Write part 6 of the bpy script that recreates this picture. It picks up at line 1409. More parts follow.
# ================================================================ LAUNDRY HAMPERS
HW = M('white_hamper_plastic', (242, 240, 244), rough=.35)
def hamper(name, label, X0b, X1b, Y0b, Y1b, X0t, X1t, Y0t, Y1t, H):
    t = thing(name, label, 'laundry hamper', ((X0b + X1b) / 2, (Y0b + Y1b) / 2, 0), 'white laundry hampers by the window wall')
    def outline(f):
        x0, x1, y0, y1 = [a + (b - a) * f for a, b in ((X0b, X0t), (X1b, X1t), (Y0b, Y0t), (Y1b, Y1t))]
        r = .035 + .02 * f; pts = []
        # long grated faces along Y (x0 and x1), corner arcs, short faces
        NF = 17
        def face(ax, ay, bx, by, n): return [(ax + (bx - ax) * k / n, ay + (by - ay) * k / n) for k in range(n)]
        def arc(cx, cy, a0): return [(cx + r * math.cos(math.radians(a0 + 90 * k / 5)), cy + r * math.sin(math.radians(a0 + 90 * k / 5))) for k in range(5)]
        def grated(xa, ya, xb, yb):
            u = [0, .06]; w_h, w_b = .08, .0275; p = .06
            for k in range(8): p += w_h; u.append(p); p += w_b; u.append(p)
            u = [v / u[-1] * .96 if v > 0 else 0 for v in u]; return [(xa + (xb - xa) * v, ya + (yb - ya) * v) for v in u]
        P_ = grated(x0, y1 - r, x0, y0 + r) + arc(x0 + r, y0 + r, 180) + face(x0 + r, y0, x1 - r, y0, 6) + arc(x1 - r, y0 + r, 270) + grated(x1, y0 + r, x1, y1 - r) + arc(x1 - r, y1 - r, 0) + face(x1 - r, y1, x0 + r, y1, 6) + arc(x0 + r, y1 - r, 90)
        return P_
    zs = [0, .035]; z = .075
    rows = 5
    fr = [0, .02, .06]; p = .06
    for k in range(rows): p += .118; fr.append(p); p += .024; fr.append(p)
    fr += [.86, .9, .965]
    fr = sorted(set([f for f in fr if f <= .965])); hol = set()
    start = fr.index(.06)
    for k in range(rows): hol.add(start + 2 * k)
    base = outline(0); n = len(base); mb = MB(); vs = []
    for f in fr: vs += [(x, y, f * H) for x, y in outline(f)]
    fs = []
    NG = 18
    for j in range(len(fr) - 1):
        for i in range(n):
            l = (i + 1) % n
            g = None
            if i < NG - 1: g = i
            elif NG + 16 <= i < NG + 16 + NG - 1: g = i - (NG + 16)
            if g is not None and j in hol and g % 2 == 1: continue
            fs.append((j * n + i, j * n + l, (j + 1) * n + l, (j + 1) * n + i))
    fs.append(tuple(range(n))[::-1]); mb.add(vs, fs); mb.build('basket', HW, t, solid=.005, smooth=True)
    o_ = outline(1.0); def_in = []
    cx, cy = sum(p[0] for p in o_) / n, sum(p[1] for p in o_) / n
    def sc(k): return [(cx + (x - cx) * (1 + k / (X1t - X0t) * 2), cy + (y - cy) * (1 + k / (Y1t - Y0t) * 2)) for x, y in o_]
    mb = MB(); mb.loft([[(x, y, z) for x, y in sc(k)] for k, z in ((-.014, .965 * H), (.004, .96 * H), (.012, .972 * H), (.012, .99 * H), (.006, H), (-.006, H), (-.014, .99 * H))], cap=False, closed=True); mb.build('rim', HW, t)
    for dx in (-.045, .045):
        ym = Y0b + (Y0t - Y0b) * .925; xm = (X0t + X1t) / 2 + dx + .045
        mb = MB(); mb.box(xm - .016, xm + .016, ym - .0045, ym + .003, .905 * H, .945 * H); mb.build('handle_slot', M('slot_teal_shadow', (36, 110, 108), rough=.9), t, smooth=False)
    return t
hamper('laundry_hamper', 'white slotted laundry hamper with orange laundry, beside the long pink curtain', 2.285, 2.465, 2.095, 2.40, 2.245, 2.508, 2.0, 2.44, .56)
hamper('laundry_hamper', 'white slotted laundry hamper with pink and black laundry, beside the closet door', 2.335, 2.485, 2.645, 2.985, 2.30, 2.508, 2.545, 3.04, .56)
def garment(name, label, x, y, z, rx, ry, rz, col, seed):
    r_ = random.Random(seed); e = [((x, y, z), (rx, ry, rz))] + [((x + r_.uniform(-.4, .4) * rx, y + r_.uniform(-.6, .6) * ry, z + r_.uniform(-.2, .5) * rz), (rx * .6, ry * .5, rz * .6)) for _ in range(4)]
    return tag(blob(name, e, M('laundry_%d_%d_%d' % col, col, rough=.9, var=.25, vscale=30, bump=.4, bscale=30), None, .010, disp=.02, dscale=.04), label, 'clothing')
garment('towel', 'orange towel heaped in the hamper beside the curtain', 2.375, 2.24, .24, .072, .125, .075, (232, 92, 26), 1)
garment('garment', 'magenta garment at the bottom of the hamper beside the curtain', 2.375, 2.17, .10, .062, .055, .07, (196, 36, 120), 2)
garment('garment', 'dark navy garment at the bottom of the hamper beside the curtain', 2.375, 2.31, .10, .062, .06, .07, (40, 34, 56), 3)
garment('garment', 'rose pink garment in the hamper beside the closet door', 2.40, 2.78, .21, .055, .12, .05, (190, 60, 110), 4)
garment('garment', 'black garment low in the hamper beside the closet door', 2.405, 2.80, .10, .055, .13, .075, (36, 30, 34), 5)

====

Return the lines above exactly, keeping every word.

__Expected answer__:
Write part 6 of the bpy script that recreates this picture. It picks up at line 1409. More parts follow.
# ================================================================ LAUNDRY HAMPERS
HW = M('white_hamper_plastic', (242, 240, 244), rough=.35)
def hamper(name, label, X0b, X1b, Y0b, Y1b, X0t, X1t, Y0t, Y1t, H):
    t = thing(name, label, 'laundry hamper', ((X0b + X1b) / 2, (Y0b + Y1b) / 2, 0), 'white laundry hampers by the window wall')
    def outline(f):
        x0, x1, y0, y1 = [a + (b - a) * f for a, b in ((X0b, X0t), (X1b, X1t), (Y0b, Y0t), (Y1b, Y1t))]
        r = .035 + .02 * f; pts = []
        # long grated faces along Y (x0 and x1), corner arcs, short faces
        NF = 17
        def face(ax, ay, bx, by, n): return [(ax + (bx - ax) * k / n, ay + (by - ay) * k / n) for k in range(n)]
        def arc(cx, cy, a0): return [(cx + r * math.cos(math.radians(a0 + 90 * k / 5)), cy + r * math.sin(math.radians(a0 + 90 * k / 5))) for k in range(5)]
        def grated(xa, ya, xb, yb):
            u = [0, .06]; w_h, w_b = .08, .0275; p = .06
            for k in range(8): p += w_h; u.append(p); p += w_b; u.append(p)
            u = [v / u[-1] * .96 if v > 0 else 0 for v in u]; return [(xa + (xb - xa) * v, ya + (yb - ya) * v) for v in u]
        P_ = grated(x0, y1 - r, x0, y0 + r) + arc(x0 + r, y0 + r, 180) + face(x0 + r, y0, x1 - r, y0, 6) + arc(x1 - r, y0 + r, 270) + grated(x1, y0 + r, x1, y1 - r) + arc(x1 - r, y1 - r, 0) + face(x1 - r, y1, x0 + r, y1, 6) + arc(x0 + r, y1 - r, 90)
        return P_
    zs = [0, .035]; z = .075
    rows = 5
    fr = [0, .02, .06]; p = .06
    for k in range(rows): p += .118; fr.append(p); p += .024; fr.append(p)
    fr += [.86, .9, .965]
    fr = sorted(set([f for f in fr if f <= .965])); hol = set()
    start = fr.index(.06)
    for k in range(rows): hol.add(start + 2 * k)
    base = outline(0); n = len(base); mb = MB(); vs = []
    for f in fr: vs += [(x, y, f * H) for x, y in outline(f)]
    fs = []
    NG = 18
    for j in range(len(fr) - 1):
        for i in range(n):
            l = (i + 1) % n
            g = None
            if i < NG - 1: g = i
            elif NG + 16 <= i < NG + 16 + NG - 1: g = i - (NG + 16)
            if g is not None and j in hol and g % 2 == 1: continue
            fs.append((j * n + i, j * n + l, (j + 1) * n + l, (j + 1) * n + i))
    fs.append(tuple(range(n))[::-1]); mb.add(vs, fs); mb.build('basket', HW, t, solid=.005, smooth=True)
    o_ = outline(1.0); def_in = []
    cx, cy = sum(p[0] for p in o_) / n, sum(p[1] for p in o_) / n
    def sc(k): return [(cx + (x - cx) * (1 + k / (X1t - X0t) * 2), cy + (y - cy) * (1 + k / (Y1t - Y0t) * 2)) for x, y in o_]
    mb = MB(); mb.loft([[(x, y, z) for x, y in sc(k)] for k, z in ((-.014, .965 * H), (.004, .96 * H), (.012, .972 * H), (.012, .99 * H), (.006, H), (-.006, H), (-.014, .99 * H))], cap=False, closed=True); mb.build('rim', HW, t)
    for dx in (-.045, .045):
        ym = Y0b + (Y0t - Y0b) * .925; xm = (X0t + X1t) / 2 + dx + .045
        mb = MB(); mb.box(xm - .016, xm + .016, ym - .0045, ym + .003, .905 * H, .945 * H); mb.build('handle_slot', M('slot_teal_shadow', (36, 110, 108), rough=.9), t, smooth=False)
    return t
hamper('laundry_hamper', 'white slotted laundry hamper with orange laundry, beside the long pink curtain', 2.285, 2.465, 2.095, 2.40, 2.245, 2.508, 2.0, 2.44, .56)
hamper('laundry_hamper', 'white slotted laundry hamper with pink and black laundry, beside the closet door', 2.335, 2.485, 2.645, 2.985, 2.30, 2.508, 2.545, 3.04, .56)
def garment(name, label, x, y, z, rx, ry, rz, col, seed):
    r_ = random.Random(seed); e = [((x, y, z), (rx, ry, rz))] + [((x + r_.uniform(-.4, .4) * rx, y + r_.uniform(-.6, .6) * ry, z + r_.uniform(-.2, .5) * rz), (rx * .6, ry * .5, rz * .6)) for _ in range(4)]
    return tag(blob(name, e, M('laundry_%d_%d_%d' % col, col, rough=.9, var=.25, vscale=30, bump=.4, bscale=30), None, .010, disp=.02, dscale=.04), label, 'clothing')
garment('towel', 'orange towel heaped in the hamper beside the curtain', 2.375, 2.24, .24, .072, .125, .075, (232, 92, 26), 1)
garment('garment', 'magenta garment at the bottom of the hamper beside the curtain', 2.375, 2.17, .10, .062, .055, .07, (196, 36, 120), 2)
garment('garment', 'dark navy garment at the bottom of the hamper beside the curtain', 2.375, 2.31, .10, .062, .06, .07, (40, 34, 56), 3)
garment('garment', 'rose pink garment in the hamper beside the closet door', 2.40, 2.78, .21, .055, .12, .05, (190, 60, 110), 4)
garment('garment', 'black garment low in the hamper beside the closet door', 2.405, 2.80, .10, .055, .13, .075, (36, 30, 34), 5)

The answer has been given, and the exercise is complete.